Thompson is in a more combative mood. He’s up for the fight. The two-time premiership coach sees the AFL’s veiled threat of standing down club officials, detailed in the meeting by Little, as brinkmanship.
“Let’s crack ’em. Let’s crack the f---ers,” Thompson urges. “Don’t panic. Don’t jump to conclusions that they think they know everything. They actually know very little, because otherwise it would’ve been done a long time ago with players.
“You know what we have to do, mate? We have to find out what actually happened. Don’t f---ing believe what’s in the (ASADA interim) report.”
But Little shuts him down. “You know what, Bomber?” Little says. “There isn’t now time to do that.”
“We will fight it and I promise you that. But right at the moment, we need to know the best way to fight it and we need to understand what our legal rights are because as I said to Ray this morning, we have no f---ing leverage, we have nothing. If we have something you tell me. We have nothing.”
AFL PRESS CONFERENCE DAYS AFTER AFFAIR CLAIM
Defiant again, Hird suggests: “The law of Australia.”
Thompson agrees. “Yeah. The law, we’ve got ASADA, the ASADA Act.”
“Hirdy, mate, you can’t be idealistic with this,” Little fires back. “(But) I agree, I mean we’re being termed guilty before you know — and we’ve got to prove our innocence, which is completely around the wrong way.”
Corcoran says it’s vital that the club and four accused officials stick together. “What I see at this point is that our ways can’t diverge,” he says.
Little declares “the gloves are off” and vows to work with Hird’s legal team and others to block the AFL’s attack.
“We need a council of war now because if the AFL get the initiative here and start throwing these bloody charges around, it may be that we can’t stop anything. So we’ve got to get out there first,” he says.
“The football world are against us now, we know that. Look how they treated f---ing Jobe at the weekend, that’s just disgraceful. And the Essendon world have never been stronger than where they are. It’s us against the world.”
It is clear they knew their backs were against the wall.

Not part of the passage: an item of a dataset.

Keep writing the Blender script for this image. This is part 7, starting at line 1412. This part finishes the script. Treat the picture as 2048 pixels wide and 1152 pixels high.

Hird says: “I don’t see how this club can survive with players — things being held over their head for the next 18 months — and things being held over our heads for the next six months. And if they’re not going to come out and say the players are totally cleared on the evidence in front of us and they’re not just going to charge us and get on with it — I’d rather they just charge me straight away and get on with it, I really would. Let’s just get on with fighting this thing, because at the moment it’s this big fog over our head and we can’t fight.”
By the end of the month, Essendon, Hird, Thompson and Corcoran took deals which they hoped would end the saga. But their worst fears, so clearly detailed in the secret tape, were borne out.
More than two years later, after a marathon series of legal fights headed up by Hird and the club, 34 Essendon players were wiped out for doping.
McLachlan’s assertion the night before the meeting, according to Little, that there was a “99 per cent chance that the players won’t be charged” counted for nothing.
One percenters are everything in footy. Hird walked away as Essendon coach and in the months that followed he would tell close friends that the saga had destroyed him.
At the start of this year, he took a near-fatal overdose.
Corcoran, who sat across from him back in August 2013 crisis meeting, told the Herald Sun on January 13: “I walked out of that ICU and just felt the total despair of how systemic bullying and harassment of a person had caused him to fall into such a dire state.
“I can’t believe it.
“He’s in an ICU in a secure ward.
“A great man, a great champion, reduced to this ... it’s just horrendous to think that it’s got to this point.”